Mohammad Mehdi Tabatabaei

clot

All things innocent carry their own beauty. Being it quiet and serene, or flamboyant and proud, there is an attractiveness to virtue against which we have no defense. As soon as we witness it, we unconsciously transpose it onto ourselves and make it our own. When looking at something attractive, being it spiritually or physical, we are somehow instantly compelled to compare that something with our own image of self and make up the balance to see how we fare. Usually, we like to conclude that we share at least part of it within ourselves, if not all or even more. No wonder then, that when this beauty is blemished, tarnished, spoiled, we feel tarnished and spoiled. Or, in similar fashion, when innocence is threatened, violated, attacked, we feel violated and attacked.

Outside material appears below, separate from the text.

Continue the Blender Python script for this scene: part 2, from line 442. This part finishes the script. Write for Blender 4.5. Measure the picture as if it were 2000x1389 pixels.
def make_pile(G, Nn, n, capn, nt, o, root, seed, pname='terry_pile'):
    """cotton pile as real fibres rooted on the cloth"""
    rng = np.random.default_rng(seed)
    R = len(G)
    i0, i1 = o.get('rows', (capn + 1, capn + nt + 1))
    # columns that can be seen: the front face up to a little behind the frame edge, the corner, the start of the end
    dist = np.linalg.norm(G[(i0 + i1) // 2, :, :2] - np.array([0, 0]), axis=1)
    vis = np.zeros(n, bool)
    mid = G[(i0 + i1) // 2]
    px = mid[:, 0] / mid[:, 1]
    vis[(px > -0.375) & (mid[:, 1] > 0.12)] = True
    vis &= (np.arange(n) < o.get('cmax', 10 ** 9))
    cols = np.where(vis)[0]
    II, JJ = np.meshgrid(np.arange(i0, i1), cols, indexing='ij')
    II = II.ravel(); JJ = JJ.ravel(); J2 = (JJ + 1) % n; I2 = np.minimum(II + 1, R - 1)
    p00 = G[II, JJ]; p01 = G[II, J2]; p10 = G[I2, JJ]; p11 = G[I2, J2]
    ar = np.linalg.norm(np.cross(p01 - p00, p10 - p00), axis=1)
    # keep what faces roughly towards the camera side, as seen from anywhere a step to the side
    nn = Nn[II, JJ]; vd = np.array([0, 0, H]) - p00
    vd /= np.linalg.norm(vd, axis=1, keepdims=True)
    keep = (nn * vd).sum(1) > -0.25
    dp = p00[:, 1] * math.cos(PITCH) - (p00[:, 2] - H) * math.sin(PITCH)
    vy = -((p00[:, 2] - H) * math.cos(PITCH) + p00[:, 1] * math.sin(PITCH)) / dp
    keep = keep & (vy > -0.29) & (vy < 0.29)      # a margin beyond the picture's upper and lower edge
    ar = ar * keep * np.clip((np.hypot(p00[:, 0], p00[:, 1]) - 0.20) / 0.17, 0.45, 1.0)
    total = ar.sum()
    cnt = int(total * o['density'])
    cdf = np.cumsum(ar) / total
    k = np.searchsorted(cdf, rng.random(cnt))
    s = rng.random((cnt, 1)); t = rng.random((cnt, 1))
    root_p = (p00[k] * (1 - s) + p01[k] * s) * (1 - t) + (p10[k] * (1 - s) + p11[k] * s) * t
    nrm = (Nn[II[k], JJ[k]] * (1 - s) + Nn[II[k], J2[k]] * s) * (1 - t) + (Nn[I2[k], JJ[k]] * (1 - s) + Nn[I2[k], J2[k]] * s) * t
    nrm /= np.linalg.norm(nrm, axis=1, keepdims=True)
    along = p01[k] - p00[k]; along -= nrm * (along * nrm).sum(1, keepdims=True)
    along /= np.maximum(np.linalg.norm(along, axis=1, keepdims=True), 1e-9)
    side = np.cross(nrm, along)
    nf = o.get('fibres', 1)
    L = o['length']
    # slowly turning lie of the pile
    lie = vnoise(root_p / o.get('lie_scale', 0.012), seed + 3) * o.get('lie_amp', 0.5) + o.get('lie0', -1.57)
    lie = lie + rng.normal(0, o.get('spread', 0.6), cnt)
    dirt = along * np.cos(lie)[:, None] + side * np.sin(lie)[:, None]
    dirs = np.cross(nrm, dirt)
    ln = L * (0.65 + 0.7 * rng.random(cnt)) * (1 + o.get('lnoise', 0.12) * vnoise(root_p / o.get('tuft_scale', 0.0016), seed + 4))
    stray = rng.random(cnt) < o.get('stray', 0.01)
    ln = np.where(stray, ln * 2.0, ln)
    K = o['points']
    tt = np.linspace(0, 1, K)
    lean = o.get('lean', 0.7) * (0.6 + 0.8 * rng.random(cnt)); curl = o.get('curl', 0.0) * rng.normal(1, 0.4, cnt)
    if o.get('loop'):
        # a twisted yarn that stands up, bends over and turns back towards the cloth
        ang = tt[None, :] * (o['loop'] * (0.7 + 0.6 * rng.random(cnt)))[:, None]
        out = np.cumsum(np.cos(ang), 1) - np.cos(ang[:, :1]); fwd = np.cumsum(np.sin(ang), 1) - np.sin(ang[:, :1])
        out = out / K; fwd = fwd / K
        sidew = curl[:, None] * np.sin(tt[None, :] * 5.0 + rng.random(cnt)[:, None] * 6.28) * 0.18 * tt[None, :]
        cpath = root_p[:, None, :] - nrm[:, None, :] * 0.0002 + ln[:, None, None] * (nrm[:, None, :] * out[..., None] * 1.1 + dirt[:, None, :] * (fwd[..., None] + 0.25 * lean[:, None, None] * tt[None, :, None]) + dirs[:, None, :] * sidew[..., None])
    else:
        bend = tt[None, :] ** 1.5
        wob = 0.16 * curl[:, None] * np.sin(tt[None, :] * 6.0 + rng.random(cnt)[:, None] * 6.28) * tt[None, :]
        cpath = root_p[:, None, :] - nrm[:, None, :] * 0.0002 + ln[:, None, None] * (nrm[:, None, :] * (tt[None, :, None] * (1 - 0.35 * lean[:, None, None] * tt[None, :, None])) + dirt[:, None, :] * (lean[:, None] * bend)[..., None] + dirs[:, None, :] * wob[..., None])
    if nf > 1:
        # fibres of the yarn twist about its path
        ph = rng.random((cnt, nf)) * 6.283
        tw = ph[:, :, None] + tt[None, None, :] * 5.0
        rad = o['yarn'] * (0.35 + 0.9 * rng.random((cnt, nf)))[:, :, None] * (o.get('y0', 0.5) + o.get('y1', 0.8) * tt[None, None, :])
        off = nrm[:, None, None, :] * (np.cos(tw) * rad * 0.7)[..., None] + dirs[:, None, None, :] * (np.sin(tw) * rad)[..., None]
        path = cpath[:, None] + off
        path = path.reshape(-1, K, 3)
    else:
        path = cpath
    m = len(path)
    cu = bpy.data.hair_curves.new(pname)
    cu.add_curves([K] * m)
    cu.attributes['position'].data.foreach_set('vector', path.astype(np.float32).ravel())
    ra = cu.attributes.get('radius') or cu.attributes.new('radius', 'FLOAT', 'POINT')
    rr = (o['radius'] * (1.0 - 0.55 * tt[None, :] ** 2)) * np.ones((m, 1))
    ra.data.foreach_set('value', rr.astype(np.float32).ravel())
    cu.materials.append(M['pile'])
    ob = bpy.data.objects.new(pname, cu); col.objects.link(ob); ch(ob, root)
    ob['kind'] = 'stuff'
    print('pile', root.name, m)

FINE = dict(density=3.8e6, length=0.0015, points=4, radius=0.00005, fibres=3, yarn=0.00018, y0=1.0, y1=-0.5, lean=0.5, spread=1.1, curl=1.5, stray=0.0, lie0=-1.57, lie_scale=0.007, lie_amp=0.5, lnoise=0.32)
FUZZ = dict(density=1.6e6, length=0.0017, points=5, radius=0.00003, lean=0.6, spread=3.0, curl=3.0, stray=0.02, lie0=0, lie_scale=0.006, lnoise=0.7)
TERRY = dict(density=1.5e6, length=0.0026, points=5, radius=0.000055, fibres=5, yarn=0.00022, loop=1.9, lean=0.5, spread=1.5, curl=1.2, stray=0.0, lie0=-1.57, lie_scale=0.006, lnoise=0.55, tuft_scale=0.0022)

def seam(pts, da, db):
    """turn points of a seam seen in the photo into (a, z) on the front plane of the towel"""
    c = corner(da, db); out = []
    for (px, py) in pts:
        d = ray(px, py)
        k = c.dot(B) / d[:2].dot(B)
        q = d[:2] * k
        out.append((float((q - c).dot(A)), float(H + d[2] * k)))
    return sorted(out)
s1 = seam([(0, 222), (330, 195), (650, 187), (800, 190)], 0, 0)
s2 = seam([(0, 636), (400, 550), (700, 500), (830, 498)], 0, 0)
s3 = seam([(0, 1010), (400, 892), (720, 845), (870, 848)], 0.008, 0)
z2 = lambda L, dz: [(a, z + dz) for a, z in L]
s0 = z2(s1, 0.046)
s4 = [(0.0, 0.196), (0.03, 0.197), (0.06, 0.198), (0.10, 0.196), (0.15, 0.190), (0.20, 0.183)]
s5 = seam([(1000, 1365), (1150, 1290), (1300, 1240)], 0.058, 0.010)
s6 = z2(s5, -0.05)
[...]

Enter: “Clot”, by Mohamad Mehdi Tabatabaie.
With pleasure, I shall leave it to others to describe, comment or analyze his artistic techniques. My lack of knowledge and ignorance on these matters is, well, total. But I know one thing without knowing anything, Tabatabaie can and does create pure beauty out of a mere few strokes of his pen or brush. The figures in this series without exception do have that beauty of innocence I meant to describe before. Arguably of the quiet sort – simple, clear and with an overriding calmness. But out of unassuming tones of black, white and grey emerge expressions that come with such intensity, such humanity, that one cannot help but press one’s nose almost into the canvass, gaze from up close in the figure’s eyes, try make a connection and hope to distill what emotions lie at the core of its appearance.
We could have left it at that, and be fully satisfied. Were it not of course for the fact that Tabatabaie has a little more to say. As here he creates his trademark figurative splendor, only to shatter it a second later, instantly disturbing and violating all that what our instincts tell us should be left untouched. His tool – the dullest instrument of mind-numbing banality, the LED. Introduced as a practical electronic component emitting low-intensity red light, Tabatabaie allows it to return with a vengeance and emit its vulgarity on his innocent figures with much intensified figurative brightness. Transformed from a dulling discharge of tacky chic, to a noteworthy pointer of matters profound. Yanked out of its comfort zone in Iranian society where it somehow managed to conquer a prominent position in most unimaginable places, it now suddenly finds itself pierced into near real-live bodies, communicating a message that couldn’t be farther from its customary one. With penetrating precision, it exposes and tells a story. Pointing to the sensitivities of our bodies, we cannot help but point our thoughts in the same direction; where does it hurt? where does it hurt most? Could it hurt me? Or you? Or most of us? And so a visual is given to feelings of unease, or fear or acute despair, depending on the situation one finds oneself in – imaginary, exposed or real.

Intended or not, the multiple and subtle contrasts I like to read into these works make both for a visually appealing and powerful series. Innocence versus violent intent. The realness of beauty versus the fake of the LED. The attractiveness of the figures versus the repulsiveness of their vulnerability. And perhaps most of all, the limitations of the physical versus the possibilities of the mind.

Alas, no matter what you think of these words, or, ultimately, these works, I hope there is at least this one thing we can agree upon: When we look at Clot, we cannot do so with indifference. And there I think we have a good measure of the quality of this piece of art, and by extension of its creator too.